Também Herman José, confrontado com uma escolha de momentos marcantes da história da televisão, opta por escolher os seus momentos. E os outros: "O fascinante João Villaret, a sofisticadíssima Maria Leonor, as polémicas Conversas em Família de Marcello Caetano, o fascínio do teatro, com Eunice Muñoz, Paulo Renato e Laura Alves."
Eládio Clímaco também escolhe o teatro e o aparecimento de figuras como João Villaret e Vitorino Nemésio. "Nunca mais haverá comunicadores assim", diz, aludindo também ao nascimento de um paradigma de televisão inaugurado com o Zip-Zip, de Carlos Cruz, José Fialho Gouveia e Raul Solnado, que também é uma escolha de Herman José, que realça o seu impacto. Eládio Clímaco recorda ainda o lançamento da Gabriela Cravo e Canela, o aparecimento dos Jogos sem Fronteiras, em Cascais, o primeiro Telejornal, o programa Domingo à Noite ou o Festival da Canção: "Outras gerações virão, mas sentirem o que sentimos, toda a perplexidade, a novidade daqueles dias, será difícil sentirem como sentimos."

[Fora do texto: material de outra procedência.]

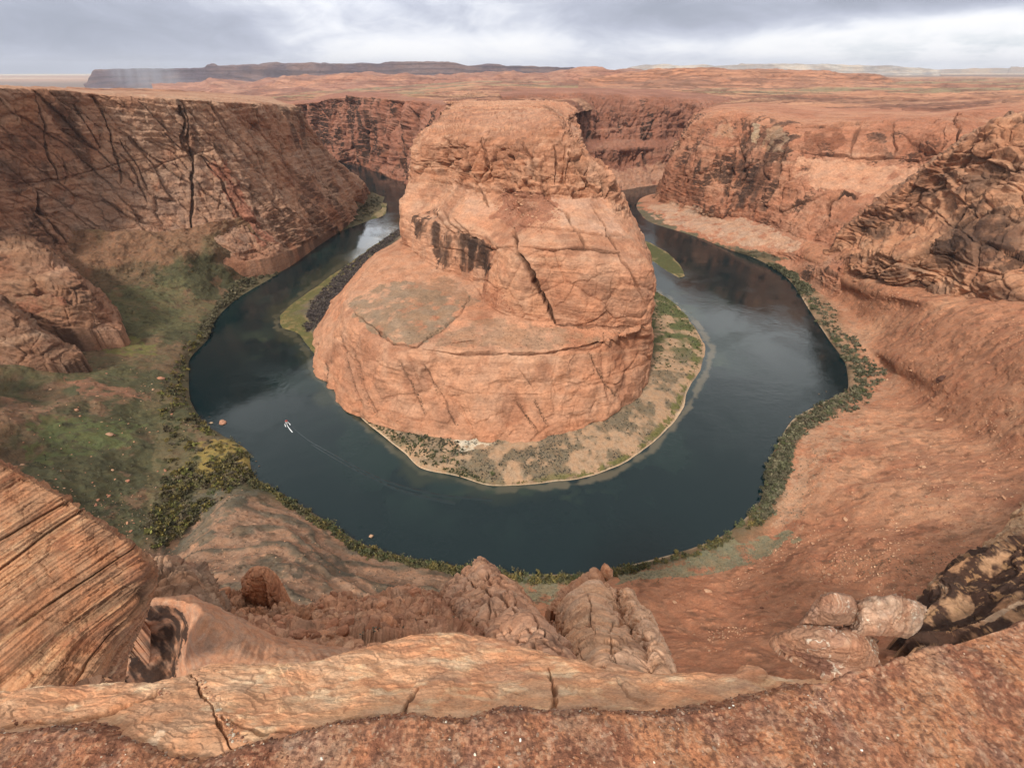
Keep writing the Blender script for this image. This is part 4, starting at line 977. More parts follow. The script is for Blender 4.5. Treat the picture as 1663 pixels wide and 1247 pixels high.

Herman lembra ainda o debate entre Mário Soares e Álvaro Cunhal, os "discursos caóticos" de Vasco Gonçalves, o "hipnotizante" José Hermano Saraiva, a descoberta do humor dos Monty Python ou "as aparições de Amália superstar". E deixa para o fim os seus momentos: o Senhor Feliz e o Senhor Contente, ao lado de Nicolau Breyner, o Tal Canal, o Tony Silva no Passeio dos Alegres ao lado de Júlio Isidro, o Serafim Saudade que cantava as letras de Carlos Paião, o Crime na Pensão Estrelinha na passagem de ano, o Casino Royale e a comenda que recebeu das mãos de Mário Soares em transmissão directa do Teatro São Carlos.